DE ANDRÉ, VIS POETICA DI PADRE IN FIGLIO

«I grandi artisti hanno questa grande capacità di prevedere le cose, di prevedere il tempo, e tutto quello che sto cantando di suo è assolutamente odierno.»

Cristiano De André attinge dall’immenso repertorio di Faber, rileggendo “Storia di un impiegato”, un concept album sugli anni di piombo e sulla speranza di costruire un futuro più accessibile a tutti.

Oggi, di cosa sono fatti gli anni che viviamo? Siamo ancora capaci di grandi sogni?

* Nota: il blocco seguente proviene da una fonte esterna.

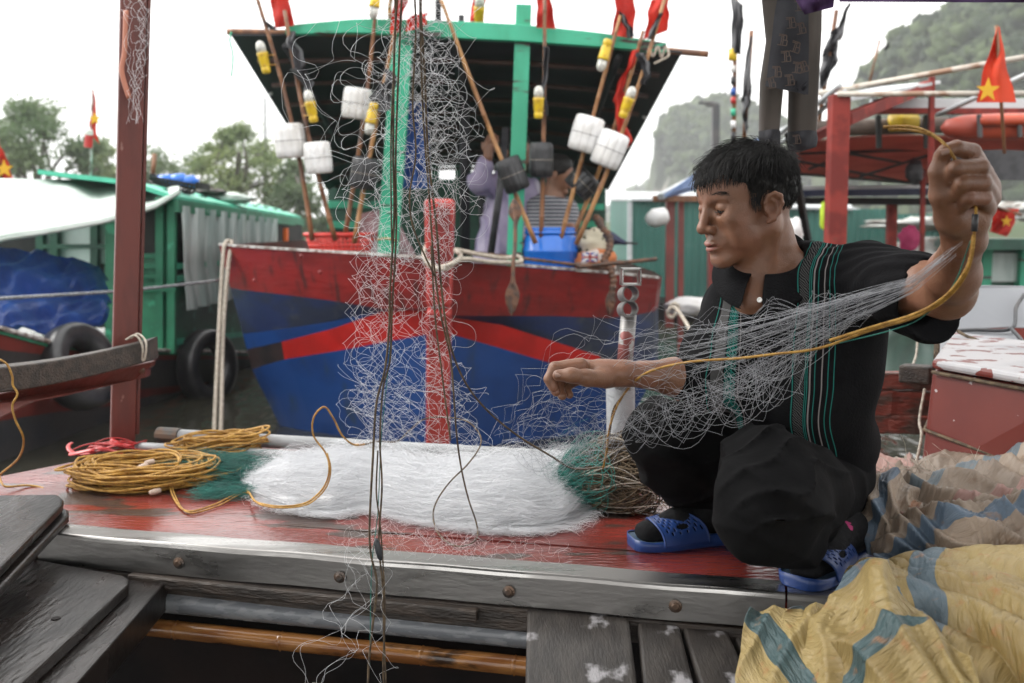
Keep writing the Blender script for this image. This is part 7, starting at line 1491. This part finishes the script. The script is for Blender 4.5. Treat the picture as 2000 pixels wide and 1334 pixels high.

«Siamo ancora capaci di grandi sogni, anzi penso che siano sempre più forti, visto che veniamo da quarant’anni in cui ce li hanno tolti. Proprio per questo motivo abbiamo voglia e bisogno di riprenderci da un periodo oscuro dove l’arte, la cultura e la musica sono state messe un po’ da parte.»

L’album racconta il gesto di un impiegato degli anni ‘70, animato dal ricordo della rivolta collettiva del Maggio francese del 1968. A distanza di oltre cinquant’anni, quale gesto si riterrebbe necessario per scuotere le nuove coscienze dall’imperante omologazione?

«Credo che l’unico gesto possibile sia la verità, essere sinceri e puntare sulla qualità più che sulla quantità.»

L’autenticità di una poetica che smuove le coscienze, canta gli emarginati, difende gli ultimi. Una vis poetica che si trasmette dall’eterno cantastorie Fabrizio a suo figlio Cristiano, perpetuandosi intatta di generazione in generazione. E fa la storia. Una vera e propria opera rock che, nella nuova veste musicale con cui viene riproposta ai giorni nostri, sta ricevendo ottimi riscontri da parte di pubblico e critica.

Cristiano De André e Stefano Melone (alla produzione artistica) hanno reinterpretato le canzoni del disco con un suono calibrato sui momenti psicologici del protagonista della storia, dall’iniziale clima di sfida dettato dall’introduzione sui giorni del Maggio francese sino al fallito attentato e al carcere. Ad accompagnare sul palco il cantautore genovese, Osvaldo Di Dio, Davide Pezzin, Davide Devito e Riccardo Di Paola; la regia è di Roberta Lena.